Cloud computing outsourcing is on the rise

cloud computing

Businesses worldwide have spent a 10th of their outsourcing budgets on cloud services, according to research by analyst firm Gartner.

It appears this trend towards the cloud will continue with almost half of the respondents reporting that they intend to spend more on their cloud infrastructures in future.

Gartner analysts noted this shift toward the utility approach for noncore services and increased investment in core functionality is often closely aligned with a drive to achieve competitive differentiation.

The user survey, Cloud-Computing Budgets Are Growing and Shifting, was conducted between April and July among 1,587 IT budget management professionals in 40 countries. A drill down into cloud computing was completed by 484 respondents.
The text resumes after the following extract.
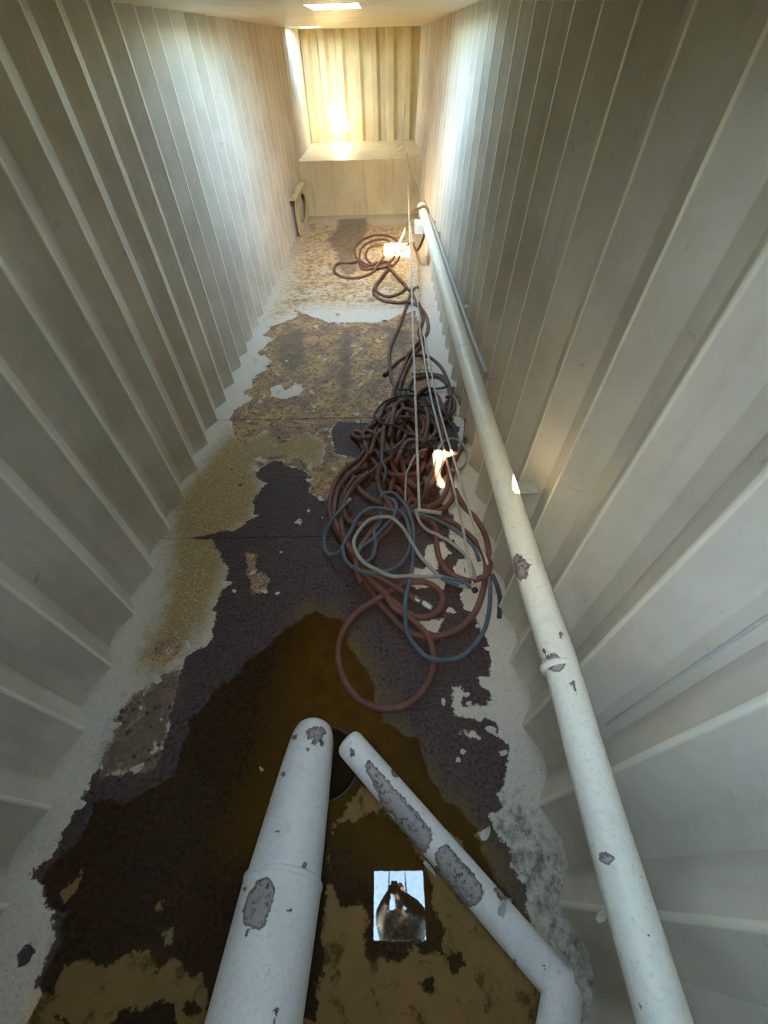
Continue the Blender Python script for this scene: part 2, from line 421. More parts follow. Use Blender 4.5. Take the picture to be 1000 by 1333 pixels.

"The cloud market is evolving rapidly, with 39 per cent of survey respondents worldwide indicating they allocated IT budget to cloud computing as a key initiative for their organisation," said Bob Igou, research director at Gartner.

"One-third of the spending on cloud computing is a continuation from the previous budget year, a further third is incremental spending that is new to the budget, and 14 per cent is spending that was diverted from a different budget category in the previous year."

On a regional basis, Europe, the Middle East and Africa (EMEA) spent between 40 and 50 per cent of the cloud budget on services from external providers.

An increase in spending for private cloud implementations for internal or restricted use was indicated by 43 per cent of the enterprises. A smaller number (32 per cent) said expenditure on services for external or public use would increase but Gartner noted the gap is narrowing.

"Demand is shifting from traditional, proprietary and highly-customised assets to ubiquitous assets that are accessed by customers," said Igou.

"Service marketing and service delivery managers need to lead the curve of investment in the skills and capabilities of their service offerings which means investing before having contracts."